_THE REQUEST:_ Count lines with the string "pixels" in them. State the number alone.

--- COLLECTED MATERIAL ---

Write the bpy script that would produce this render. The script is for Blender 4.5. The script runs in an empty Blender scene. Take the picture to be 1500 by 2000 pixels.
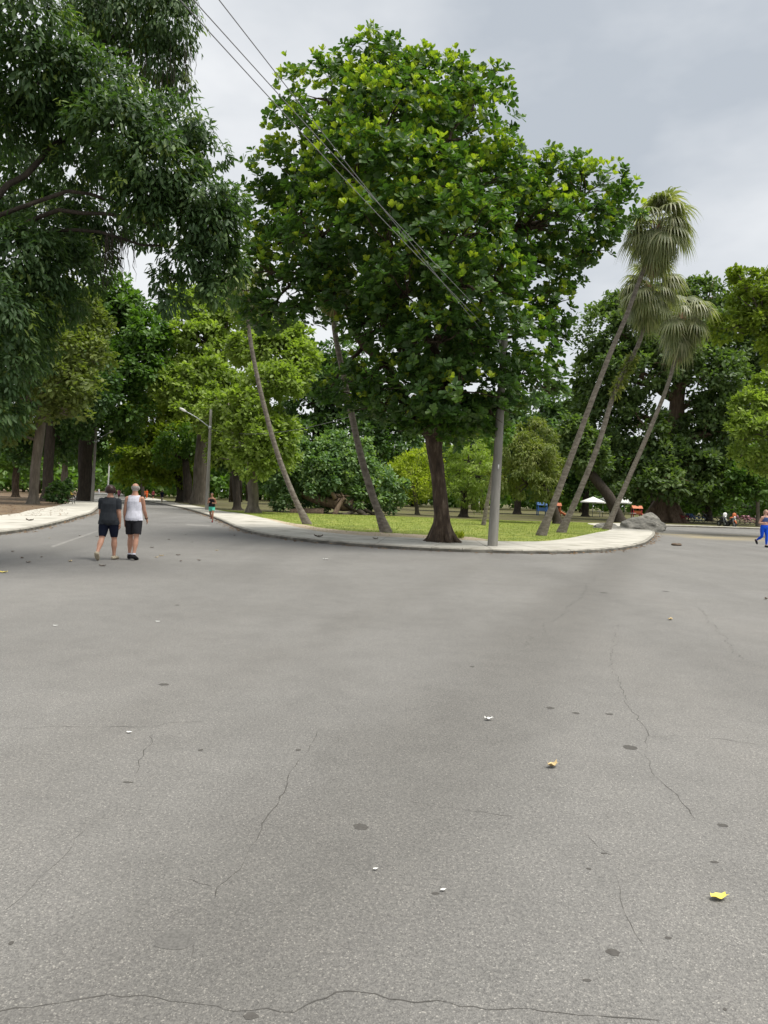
import bpy, bmesh, math, random
import numpy as np
from mathutils import Vector, Matrix, noise as mnoise
from mathutils.geometry import tessellate_polygon

random.seed(7)
RNG = np.random.default_rng(7)
SC = bpy.context.scene
COL = SC.collection
R = math.radians

# ------------------------------------------------------------------ camera
CAM_H = 1.65
FPX = 1400.0                      # focal length in pixels of the 1500 x 2000 photograph
PITCH = math.atan(26.5 / FPX)
ROLL = R(2.0)
_F = Vector((0, math.cos(PITCH), -math.sin(PITCH)))
_Z = Vector((0, math.sin(PITCH), math.cos(PITCH)))
_X = Vector((1, 0, 0))
_Rt = math.cos(ROLL) * _X + math.sin(ROLL) * _Z
_Up = -math.sin(ROLL) * _X + math.cos(ROLL) * _Z
CP = Vector((0, 0, CAM_H))
cam_data = bpy.data.cameras.new('camera')
cam_data.sensor_fit = 'VERTICAL'
cam_data.sensor_height = 36.0
cam_data.sensor_width = 27.0
cam_data.lens = 36.0 * FPX / 2000.0
cam_data.clip_start = 0.05
cam_data.clip_end = 3000
cam = bpy.data.objects.new('camera', cam_data)
COL.objects.link(cam)
m = Matrix.Identity(4)
for i in range(3):
    m[i][0] = _Rt[i]; m[i][1] = _Up[i]; m[i][2] = -_F[i]; m[i][3] = CP[i]
cam.matrix_world = m
SC.camera = cam

# ------------------------------------------------------------------ sky, sun, exposure
SUN_EL, SUN_AZ = R(70), R(115)     # azimuth clockwise from +Y: high on the right, behind thin cloud
world = bpy.data.worlds.new('World')
SC.world = world
world.use_nodes = True
nt = world.node_tree
nt.nodes.clear()
wout = nt.nodes.new('ShaderNodeOutputWorld')
wbg = nt.nodes.new('ShaderNodeBackground')
wsky = nt.nodes.new('ShaderNodeTexSky')
wsky.sky_type = 'NISHITA'
wsky.sun_disc = False
wsky.sun_elevation = SUN_EL
wsky.sun_rotation = SUN_AZ
wsky.air_density = 1.0
wsky.dust_density = 2.0
wco = nt.nodes.new('ShaderNodeTexCoord')
wmap = nt.nodes.new('ShaderNodeMapping')
wmap.inputs['Scale'].default_value = (1.0, 1.0, 2.2)
wmap.inputs['Location'].default_value = (0.75, 0.2, 0.1)
wn = nt.nodes.new('ShaderNodeTexNoise')
wn.inputs['Scale'].default_value = 1.5
wn.inputs['Detail'].default_value = 6.0
wn.inputs['Roughness'].default_value = 0.52
wr = nt.nodes.new('ShaderNodeValToRGB')
wr.color_ramp.elements[0].position = 0.31
wr.color_ramp.elements[0].color = (2.95, 3.2, 3.5, 1)
wr.color_ramp.elements[1].position = 0.54
wr.color_ramp.elements[1].color = (5.0, 5.1, 5.2, 1)
wmix = nt.nodes.new('ShaderNodeMix')
wmix.data_type = 'RGBA'
wmix.inputs[0].default_value = 0.95
nt.links.new(wco.outputs['Generated'], wmap.inputs['Vector'])
nt.links.new(wmap.outputs['Vector'], wn.inputs['Vector'])
nt.links.new(wn.outputs['Fac'], wr.inputs['Fac'])
nt.links.new(wsky.outputs['Color'], wmix.inputs[6])
nt.links.new(wr.outputs['Color'], wmix.inputs[7])
nt.links.new(wmix.outputs[2], wbg.inputs['Color'])
wbg.inputs['Strength'].default_value = 0.1
nt.links.new(wbg.outputs['Background'], wout.inputs['Surface'])

sun_data = bpy.data.lights.new('sun', 'SUN')
sun_data.energy = 3.0
sun_data.angle = R(34)
sun_data.color = (1.0, 0.96, 0.88)
sun = bpy.data.objects.new('sun', sun_data)
COL.objects.link(sun)
sd = Vector((math.sin(SUN_AZ) * math.cos(SUN_EL), math.cos(SUN_AZ) * math.cos(SUN_EL), math.sin(SUN_EL)))
sun.rotation_euler = sd.to_track_quat('Z', 'Y').to_euler()
sun.location = sd * 60

SC.view_settings.view_transform = 'Standard'
SC.view_settings.look = 'None'
SC.view_settings.gamma = 1.0
SC.view_settings.use_curve_mapping = False
SC.view_settings.exposure = 0.85
SC.render.engine = 'CYCLES'
SC.cycles.max_bounces = 6
SC.cycles.diffuse_bounces = 3
SC.cycles.glossy_bounces = 2
SC.cycles.transmission_bounces = 4
SC.cycles.transparent_max_bounces = 4
SC.cycles.use_denoising = True

# ------------------------------------------------------------------ measuring the photograph
def ray(px, py):
    px, py = float(px), float(py)
    return _F + ((px - 750.0) / FPX) * _Rt + ((1000.0 - py) / FPX) * _Up
def gp(px, py, z=0.0):
    d = ray(px, py)
    return CP + d * ((z - CAM_H) / d.z)
def at(px, py, Y):
    d = ray(px, py)
    return CP + d * (Y / d.y)

# ------------------------------------------------------------------ materials
MATS = {}
def newmat(name):
    mt = bpy.data.materials.new(name); mt.use_nodes = True
    n = mt.node_tree; n.nodes.clear()
    out = n.nodes.new('ShaderNodeOutputMaterial')
    MATS[name] = mt
    return mt, n, out
def ramp(n, stops):
    r = n.nodes.new('ShaderNodeValToRGB')
    els = r.color_ramp.elements
    while len(els) < len(stops): els.new(0.5)
    for e, (p, c) in zip(els, stops):
        e.position = p; e.color = (*c, 1)
    return r
def rough_mat(name, stops, scale=4.0, detail=5.0, rough=0.85, bump=0.3, bscale=None, stretch=(1, 1, 1), spec=0.3, coord='Object', dist=0.02):
    mt, n, out = newmat(name)
    co = n.nodes.new('ShaderNodeTexCoord'); mp = n.nodes.new('ShaderNodeMapping')
    mp.inputs['Scale'].default_value = stretch
    n.links.new(co.outputs[coord], mp.inputs['Vector'])
    no = n.nodes.new('ShaderNodeTexNoise')
    no.inputs['Scale'].default_value = scale; no.inputs['Detail'].default_value = detail; no.inputs['Roughness'].default_value = 0.6
    n.links.new(mp.outputs['Vector'], no.inputs['Vector'])
    rp = ramp(n, stops); n.links.new(no.outputs['Fac'], rp.inputs['Fac'])
    p = n.nodes.new('ShaderNodeBsdfPrincipled')
    p.inputs['Roughness'].default_value = rough
    p.inputs['Specular IOR Level'].default_value = spec
    n.links.new(rp.outputs['Color'], p.inputs['Base Color'])
    if bump:
        nb = n.nodes.new('ShaderNodeTexNoise')
        nb.inputs['Scale'].default_value = bscale or scale * 4; nb.inputs['Detail'].default_value = 4
        n.links.new(mp.outputs['Vector'], nb.inputs['Vector'])
        b = n.nodes.new('ShaderNodeBump'); b.inputs['Strength'].default_value = bump; b.inputs['Distance'].default_value = dist
        n.links.new(nb.outputs['Fac'], b.inputs['Height']); n.links.new(b.outputs['Normal'], p.inputs['Normal'])
    n.links.new(p.outputs['BSDF'], out.inputs['Surface'])
    return mt
def leaf_mat(name, stops, rough=0.5, spec=0.4, trans=0.3, tcol=(1.5, 1.7, 0.5), gain=1.25):
    """colour by the leaf's own attribute 'hue' (leaf age), thin and partly translucent"""
    mt, n, out = newmat(name)
    stops = [(p_, tuple(min(c_ * gain, .5) for c_ in col_)) for p_, col_ in stops]
    a = n.nodes.new('ShaderNodeAttribute'); a.attribute_name = 'hue'
    rp = ramp(n, stops); n.links.new(a.outputs['Fac'], rp.inputs['Fac'])
    p = n.nodes.new('ShaderNodeBsdfPrincipled')
    p.inputs['Roughness'].default_value = rough; p.inputs['Specular IOR Level'].default_value = spec
    n.links.new(rp.outputs['Color'], p.inputs['Base Color'])
    t = n.nodes.new('ShaderNodeBsdfTranslucent')
    mu = n.nodes.new('ShaderNodeMix'); mu.data_type = 'RGBA'; mu.blend_type = 'MULTIPLY'; mu.inputs[0].default_value = 1.0
    mu.inputs[7].default_value = (*tcol, 1)
    n.links.new(rp.outputs['Color'], mu.inputs[6]); n.links.new(mu.outputs[2], t.inputs['Color'])
    mx = n.nodes.new('ShaderNodeMixShader'); mx.inputs[0].default_value = trans
    n.links.new(p.outputs['BSDF'], mx.inputs[1]); n.links.new(t.outputs['BSDF'], mx.inputs[2])
    n.links.new(mx.outputs['Shader'], out.inputs['Surface'])
    return mt
def plain(name, col, rough=0.6, spec=0.4, metal=0.0, var=0.12, scale=9.0):
    lo = tuple(c * (1 - var) for c in col); hi = tuple(min(1, c * (1 + var)) for c in col)
    mt = rough_mat(name, [(0.3, lo), (0.7, hi)], scale=scale, rough=rough, bump=0.08, spec=spec)
    mt.node_tree.nodes['Principled BSDF'].inputs['Metallic'].default_value = metal
    return mt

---

_REPLY TO THE EXERCISE:_ 2